## Task prompt
Write out all of the data exactly as it appears.

## Recorded information
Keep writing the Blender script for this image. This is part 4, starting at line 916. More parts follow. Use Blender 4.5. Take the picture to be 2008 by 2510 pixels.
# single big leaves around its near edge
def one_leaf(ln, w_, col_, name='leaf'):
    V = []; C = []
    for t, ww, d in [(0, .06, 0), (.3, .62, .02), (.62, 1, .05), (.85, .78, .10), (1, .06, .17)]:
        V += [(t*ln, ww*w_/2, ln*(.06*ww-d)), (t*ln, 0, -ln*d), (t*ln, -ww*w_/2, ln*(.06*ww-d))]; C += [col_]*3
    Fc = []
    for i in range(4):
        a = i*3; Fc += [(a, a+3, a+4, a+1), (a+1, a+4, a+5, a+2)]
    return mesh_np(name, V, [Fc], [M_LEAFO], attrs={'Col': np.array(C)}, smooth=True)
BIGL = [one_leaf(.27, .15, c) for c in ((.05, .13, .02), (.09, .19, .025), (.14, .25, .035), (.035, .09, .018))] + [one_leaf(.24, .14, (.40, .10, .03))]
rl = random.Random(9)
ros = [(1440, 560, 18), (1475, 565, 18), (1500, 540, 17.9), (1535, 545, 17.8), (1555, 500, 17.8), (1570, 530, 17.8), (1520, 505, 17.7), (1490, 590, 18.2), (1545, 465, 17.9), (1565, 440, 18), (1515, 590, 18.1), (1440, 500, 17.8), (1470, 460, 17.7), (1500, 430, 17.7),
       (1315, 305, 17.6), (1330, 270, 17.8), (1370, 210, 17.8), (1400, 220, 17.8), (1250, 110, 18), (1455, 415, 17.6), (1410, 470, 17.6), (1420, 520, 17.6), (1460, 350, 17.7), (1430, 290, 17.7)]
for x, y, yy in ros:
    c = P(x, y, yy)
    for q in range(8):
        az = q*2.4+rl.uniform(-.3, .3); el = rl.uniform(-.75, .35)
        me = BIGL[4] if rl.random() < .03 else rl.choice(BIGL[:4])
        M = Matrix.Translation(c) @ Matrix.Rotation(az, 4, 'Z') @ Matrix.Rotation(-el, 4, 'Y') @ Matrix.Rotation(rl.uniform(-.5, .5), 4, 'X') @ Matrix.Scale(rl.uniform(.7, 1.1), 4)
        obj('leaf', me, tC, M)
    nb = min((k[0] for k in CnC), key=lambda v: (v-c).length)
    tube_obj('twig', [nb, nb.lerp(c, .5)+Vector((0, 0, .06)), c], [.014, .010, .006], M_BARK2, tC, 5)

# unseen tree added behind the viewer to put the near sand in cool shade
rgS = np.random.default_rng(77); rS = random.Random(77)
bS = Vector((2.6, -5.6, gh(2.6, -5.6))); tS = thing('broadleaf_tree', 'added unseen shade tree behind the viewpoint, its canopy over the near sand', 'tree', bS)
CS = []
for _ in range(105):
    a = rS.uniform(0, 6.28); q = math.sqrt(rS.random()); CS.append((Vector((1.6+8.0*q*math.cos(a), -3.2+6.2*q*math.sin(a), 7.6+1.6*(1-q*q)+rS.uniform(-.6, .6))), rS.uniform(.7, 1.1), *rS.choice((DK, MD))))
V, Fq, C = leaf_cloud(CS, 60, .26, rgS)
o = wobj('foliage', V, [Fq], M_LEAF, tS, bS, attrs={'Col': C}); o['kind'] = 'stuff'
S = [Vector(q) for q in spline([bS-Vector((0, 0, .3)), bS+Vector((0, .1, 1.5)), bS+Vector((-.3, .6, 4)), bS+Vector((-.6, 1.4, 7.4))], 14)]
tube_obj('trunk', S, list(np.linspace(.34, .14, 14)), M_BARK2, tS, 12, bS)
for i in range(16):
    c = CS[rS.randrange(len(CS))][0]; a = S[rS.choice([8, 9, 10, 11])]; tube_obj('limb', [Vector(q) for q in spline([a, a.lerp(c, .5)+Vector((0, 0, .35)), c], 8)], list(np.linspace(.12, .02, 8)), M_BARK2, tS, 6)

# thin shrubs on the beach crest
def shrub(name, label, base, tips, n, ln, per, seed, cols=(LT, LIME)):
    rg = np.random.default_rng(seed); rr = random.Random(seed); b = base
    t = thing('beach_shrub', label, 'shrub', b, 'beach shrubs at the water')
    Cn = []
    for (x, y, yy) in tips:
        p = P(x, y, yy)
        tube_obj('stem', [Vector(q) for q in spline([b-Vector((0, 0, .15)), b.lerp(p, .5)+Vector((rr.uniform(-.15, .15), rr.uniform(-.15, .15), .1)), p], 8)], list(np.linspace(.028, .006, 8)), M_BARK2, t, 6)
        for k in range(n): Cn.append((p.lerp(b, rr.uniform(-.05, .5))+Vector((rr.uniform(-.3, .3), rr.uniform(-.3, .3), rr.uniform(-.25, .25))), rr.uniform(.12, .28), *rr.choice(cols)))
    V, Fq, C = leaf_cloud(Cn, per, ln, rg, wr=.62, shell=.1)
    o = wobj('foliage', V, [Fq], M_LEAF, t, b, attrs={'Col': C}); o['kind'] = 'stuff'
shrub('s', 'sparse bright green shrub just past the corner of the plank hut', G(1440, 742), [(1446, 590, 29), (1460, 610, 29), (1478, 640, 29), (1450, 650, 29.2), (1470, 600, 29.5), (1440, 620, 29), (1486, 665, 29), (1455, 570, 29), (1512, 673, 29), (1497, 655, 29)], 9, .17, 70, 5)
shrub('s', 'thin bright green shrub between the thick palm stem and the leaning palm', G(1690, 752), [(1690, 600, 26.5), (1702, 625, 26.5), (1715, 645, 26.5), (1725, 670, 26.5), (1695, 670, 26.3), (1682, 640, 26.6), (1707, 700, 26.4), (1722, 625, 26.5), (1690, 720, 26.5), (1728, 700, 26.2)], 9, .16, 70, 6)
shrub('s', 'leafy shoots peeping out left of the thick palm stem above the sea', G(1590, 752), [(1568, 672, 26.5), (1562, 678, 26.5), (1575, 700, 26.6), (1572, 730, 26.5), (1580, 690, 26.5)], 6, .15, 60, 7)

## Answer
Keep writing the Blender script for this image. This is part 4, starting at line 916. More parts follow. Use Blender 4.5. Take the picture to be 2008 by 2510 pixels.
# single big leaves around its near edge
def one_leaf(ln, w_, col_, name='leaf'):
    V = []; C = []
    for t, ww, d in [(0, .06, 0), (.3, .62, .02), (.62, 1, .05), (.85, .78, .10), (1, .06, .17)]:
        V += [(t*ln, ww*w_/2, ln*(.06*ww-d)), (t*ln, 0, -ln*d), (t*ln, -ww*w_/2, ln*(.06*ww-d))]; C += [col_]*3
    Fc = []
    for i in range(4):
        a = i*3; Fc += [(a, a+3, a+4, a+1), (a+1, a+4, a+5, a+2)]
    return mesh_np(name, V, [Fc], [M_LEAFO], attrs={'Col': np.array(C)}, smooth=True)
BIGL = [one_leaf(.27, .15, c) for c in ((.05, .13, .02), (.09, .19, .025), (.14, .25, .035), (.035, .09, .018))] + [one_leaf(.24, .14, (.40, .10, .03))]
rl = random.Random(9)
ros = [(1440, 560, 18), (1475, 565, 18), (1500, 540, 17.9), (1535, 545, 17.8), (1555, 500, 17.8), (1570, 530, 17.8), (1520, 505, 17.7), (1490, 590, 18.2), (1545, 465, 17.9), (1565, 440, 18), (1515, 590, 18.1), (1440, 500, 17.8), (1470, 460, 17.7), (1500, 430, 17.7),
       (1315, 305, 17.6), (1330, 270, 17.8), (1370, 210, 17.8), (1400, 220, 17.8), (1250, 110, 18), (1455, 415, 17.6), (1410, 470, 17.6), (1420, 520, 17.6), (1460, 350, 17.7), (1430, 290, 17.7)]
for x, y, yy in ros:
    c = P(x, y, yy)
    for q in range(8):
        az = q*2.4+rl.uniform(-.3, .3); el = rl.uniform(-.75, .35)
        me = BIGL[4] if rl.random() < .03 else rl.choice(BIGL[:4])
        M = Matrix.Translation(c) @ Matrix.Rotation(az, 4, 'Z') @ Matrix.Rotation(-el, 4, 'Y') @ Matrix.Rotation(rl.uniform(-.5, .5), 4, 'X') @ Matrix.Scale(rl.uniform(.7, 1.1), 4)
        obj('leaf', me, tC, M)
    nb = min((k[0] for k in CnC), key=lambda v: (v-c).length)
    tube_obj('twig', [nb, nb.lerp(c, .5)+Vector((0, 0, .06)), c], [.014, .010, .006], M_BARK2, tC, 5)

# unseen tree added behind the viewer to put the near sand in cool shade
rgS = np.random.default_rng(77); rS = random.Random(77)
bS = Vector((2.6, -5.6, gh(2.6, -5.6))); tS = thing('broadleaf_tree', 'added unseen shade tree behind the viewpoint, its canopy over the near sand', 'tree', bS)
CS = []
for _ in range(105):
    a = rS.uniform(0, 6.28); q = math.sqrt(rS.random()); CS.append((Vector((1.6+8.0*q*math.cos(a), -3.2+6.2*q*math.sin(a), 7.6+1.6*(1-q*q)+rS.uniform(-.6, .6))), rS.uniform(.7, 1.1), *rS.choice((DK, MD))))
V, Fq, C = leaf_cloud(CS, 60, .26, rgS)
o = wobj('foliage', V, [Fq], M_LEAF, tS, bS, attrs={'Col': C}); o['kind'] = 'stuff'
S = [Vector(q) for q in spline([bS-Vector((0, 0, .3)), bS+Vector((0, .1, 1.5)), bS+Vector((-.3, .6, 4)), bS+Vector((-.6, 1.4, 7.4))], 14)]
tube_obj('trunk', S, list(np.linspace(.34, .14, 14)), M_BARK2, tS, 12, bS)
for i in range(16):
    c = CS[rS.randrange(len(CS))][0]; a = S[rS.choice([8, 9, 10, 11])]; tube_obj('limb', [Vector(q) for q in spline([a, a.lerp(c, .5)+Vector((0, 0, .35)), c], 8)], list(np.linspace(.12, .02, 8)), M_BARK2, tS, 6)

# thin shrubs on the beach crest
def shrub(name, label, base, tips, n, ln, per, seed, cols=(LT, LIME)):
    rg = np.random.default_rng(seed); rr = random.Random(seed); b = base
    t = thing('beach_shrub', label, 'shrub', b, 'beach shrubs at the water')
    Cn = []
    for (x, y, yy) in tips:
        p = P(x, y, yy)
        tube_obj('stem', [Vector(q) for q in spline([b-Vector((0, 0, .15)), b.lerp(p, .5)+Vector((rr.uniform(-.15, .15), rr.uniform(-.15, .15), .1)), p], 8)], list(np.linspace(.028, .006, 8)), M_BARK2, t, 6)
        for k in range(n): Cn.append((p.lerp(b, rr.uniform(-.05, .5))+Vector((rr.uniform(-.3, .3), rr.uniform(-.3, .3), rr.uniform(-.25, .25))), rr.uniform(.12, .28), *rr.choice(cols)))
    V, Fq, C = leaf_cloud(Cn, per, ln, rg, wr=.62, shell=.1)
    o = wobj('foliage', V, [Fq], M_LEAF, t, b, attrs={'Col': C}); o['kind'] = 'stuff'
shrub('s', 'sparse bright green shrub just past the corner of the plank hut', G(1440, 742), [(1446, 590, 29), (1460, 610, 29), (1478, 640, 29), (1450, 650, 29.2), (1470, 600, 29.5), (1440, 620, 29), (1486, 665, 29), (1455, 570, 29), (1512, 673, 29), (1497, 655, 29)], 9, .17, 70, 5)
shrub('s', 'thin bright green shrub between the thick palm stem and the leaning palm', G(1690, 752), [(1690, 600, 26.5), (1702, 625, 26.5), (1715, 645, 26.5), (1725, 670, 26.5), (1695, 670, 26.3), (1682, 640, 26.6), (1707, 700, 26.4), (1722, 625, 26.5), (1690, 720, 26.5), (1728, 700, 26.2)], 9, .16, 70, 6)
shrub('s', 'leafy shoots peeping out left of the thick palm stem above the sea', G(1590, 752), [(1568, 672, 26.5), (1562, 678, 26.5), (1575, 700, 26.6), (1572, 730, 26.5), (1580, 690, 26.5)], 6, .15, 60, 7)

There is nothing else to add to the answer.